Peut-il y avoir une politique européenne au Maroc, en Tunisie, en Algérie, en Afrique, sans la France ? Peut-il y avoir une alternative française, face aux mercenaires russes, face aux loups chinois, face aux réseaux djihadistes, sans l’Europe ? L’échec de Barkhane est un échec européen. Plus que la bataille tactique au Sahel, économique ou politique, l’Europe perd la bataille idéologique. Alors que toutes les constitutions et traités africains proclament les droits de l’homme, la démocratie recule. Toujours Malraux, toujours la culture : « La démocratie en France a été fondée, en fait, sur la création de l’instruction publique obligatoire ». Ni Serval, ni Barkhane, ne peuvent réussir sans un projet politique supporté par l’Europe entière, mobilisée comme elle l’est pour l’Ukraine. Omar Sy n’a pas tout à fait tort, mais ce n’est pas à la France qu’il faut le reprocher.
Quelle politique franco-allemande (européenne) en Afrique ? Et en Méditerranée ?
Au menu du prochain conseil des ministres franco-allemand, cette question aussi importante que celle de l’Ukraine : quelle politique franco-allemande (européenne) en Afrique ? Et pour commencer en Méditerranée, là où passent le gaz, les migrants, les porte-avions, les terroristes, les drogues, les criminels et les déchets. La politique étrangère est, finalement, ce qui fera ou ne fera pas l’Europe.

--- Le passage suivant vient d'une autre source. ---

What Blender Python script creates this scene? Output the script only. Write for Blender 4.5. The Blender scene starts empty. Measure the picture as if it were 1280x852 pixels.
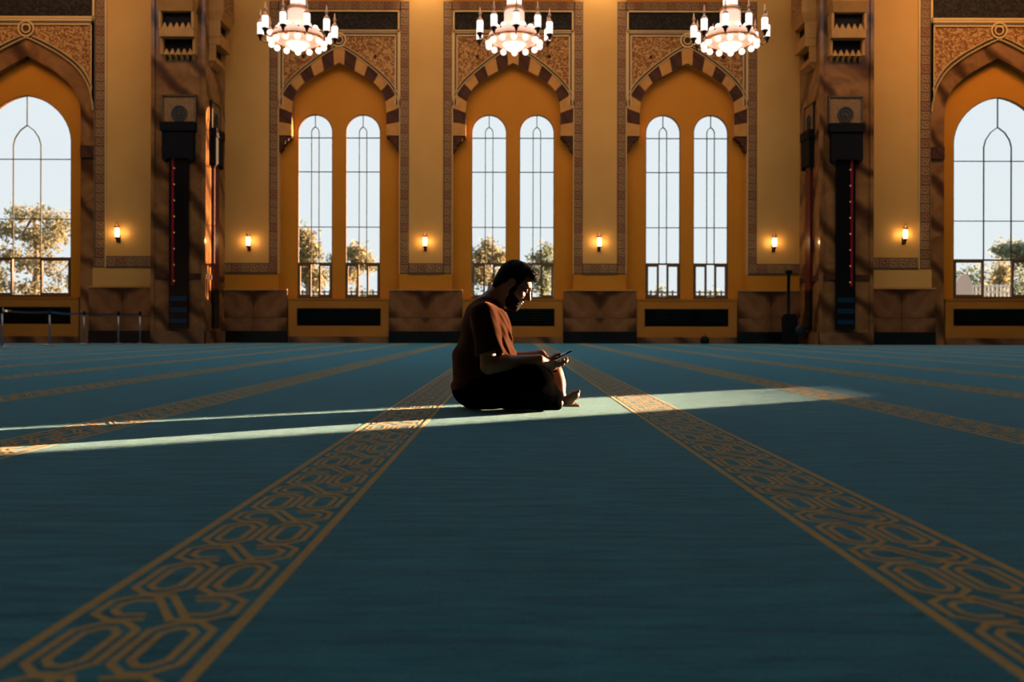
import bpy, math, random
import numpy as np
from mathutils import Vector, Matrix, noise

C = bpy.context.scene
COL = C.collection
PI = math.pi
random.seed(7)
FPX = 1120.0          # focal length in pixels of the 1280 px frame
EYE = 0.44            # camera height

# ------------------------------------------------------------------ camera
cam_d = bpy.data.cameras.new('camera')
cam = bpy.data.objects.new('camera', cam_d)
COL.objects.link(cam)
cam.location = (0, 0, EYE)
cam.rotation_euler = (Matrix.Rotation(PI/2, 4, 'X') @ Matrix.Rotation(math.radians(0.12), 4, 'Z')).to_euler()
cam_d.sensor_width = 36
cam_d.lens = 36*FPX/1280
cam_d.shift_y = -15/1280
cam_d.clip_end = 400
cam_d.dof.use_dof = True
cam_d.dof.focus_distance = 4.9
cam_d.dof.aperture_fstop = 3.4
C.camera = cam

# ------------------------------------------------------------------ sky
w = bpy.data.worlds.new('sky'); C.world = w; w.use_nodes = True
wn = w.node_tree.nodes; wl = w.node_tree.links; wn.clear()
tc = wn.new('ShaderNodeTexCoord'); sep = wn.new('ShaderNodeSeparateXYZ')
rmp = wn.new('ShaderNodeValToRGB'); bg = wn.new('ShaderNodeBackground'); wo = wn.new('ShaderNodeOutputWorld')
wl.new(tc.outputs['Generated'], sep.inputs[0]); wl.new(sep.outputs['Z'], rmp.inputs[0])
rmp.color_ramp.elements[0].position = 0.0; rmp.color_ramp.elements[0].color = (.82, .875, .89, 1)
rmp.color_ramp.elements[1].position = 1.0; rmp.color_ramp.elements[1].color = (.50, .76, .98, 1)
_e = rmp.color_ramp.elements.new(.30); _e.color = (.78, .865, .92, 1)
wl.new(rmp.outputs[0], bg.inputs[0]); bg.inputs[1].default_value = 1.0
wl.new(bg.outputs[0], wo.inputs[0])

# ------------------------------------------------------------------ sun (low, from behind the back wall on the right)
SUN_TAN = 1.5
SUN_EL = math.radians(2.9)
sd = bpy.data.lights.new('sun', 'SUN'); sd.energy = 27; sd.color = (1, .62, .35); sd.angle = math.radians(.35)
so = bpy.data.objects.new('sun', sd); COL.objects.link(so)
_h = Vector((-SUN_TAN, -1, 0)).normalized()
_d = Vector((_h.x*math.cos(SUN_EL), _h.y*math.cos(SUN_EL), -math.sin(SUN_EL)))
so.rotation_euler = _d.to_track_quat('-Z', 'Y').to_euler()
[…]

Elle n’est pas qu’une question de pouvoir, encore moins d’intérêt (la politique privilégie toujours le pouvoir à l’intérêt) : c’est une question de civilisation. L’Anti-France honore la France : ceux qui l’animent se rangent toujours du côté de médiocres tyranneaux, ennemis de toute forme d’émancipation, d’instruction, de liberté. Plus d’Anti-France appelle plus de France, avec l’Europe (c’est-à-dire l’Allemagne). Ne pas le comprendre, c’est abandonner l’Afrique, et l’Europe.